3.0 out of 5 stars
Postmodern war is more dangerous than ever., August 12, 1998
By A Customer
This review is from: Postmodern War: The New Politics of Conflict (Hardcover)
Gray is an academic historian who crosses the study of military history with the history of technology. His primary thesis in the book, which is a revision of his PhD dissertation, is that the nature of war shifted in the mid-20th century from a modernist position of war for the sake of ideology (e.g., totalitarian versus democratic rule) to a postmodernist position of war for the sake of regional and economic conflict.
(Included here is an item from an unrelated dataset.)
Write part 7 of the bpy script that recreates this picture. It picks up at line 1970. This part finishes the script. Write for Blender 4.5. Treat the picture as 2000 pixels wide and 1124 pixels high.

To readers unfamiliar with debates over what is modernism or postmodernism, the thesis may seem insignificant, and Gray does little to introduce these concepts to a readership wider than that of the initiated. His bibliography is good though, so readers may follow up on the references to enhance their understanding of modernity. As for the question of new technology in war, Gray presents some provocative examples of how the developed world's faith in technology renders it blind to the pitfalls of confronting a determined and decidedly anti-modern enemy in the developing world. As many have claimed, when the Cold War ended, the world's conflicts altered from an east-west axis (capitalist versus communist) to a north-south axis (the haves versus the have nots). Gray alludes to this idea, but he could bring it out more in further writing on the problem of how an unquestioning adherence to new technologies leads to more defeat than victory. After all, the moral dilemma of war remains: Each soldier must kill the enemy one bullet at a time, and no amount of distancing from this difficult task by advanced military weapons lessens the gravity of the decision to wage war. Any distraction from this problem by the enchantment with advanced technology only makes the world a more dangerous place. Gray says as much, and I agree.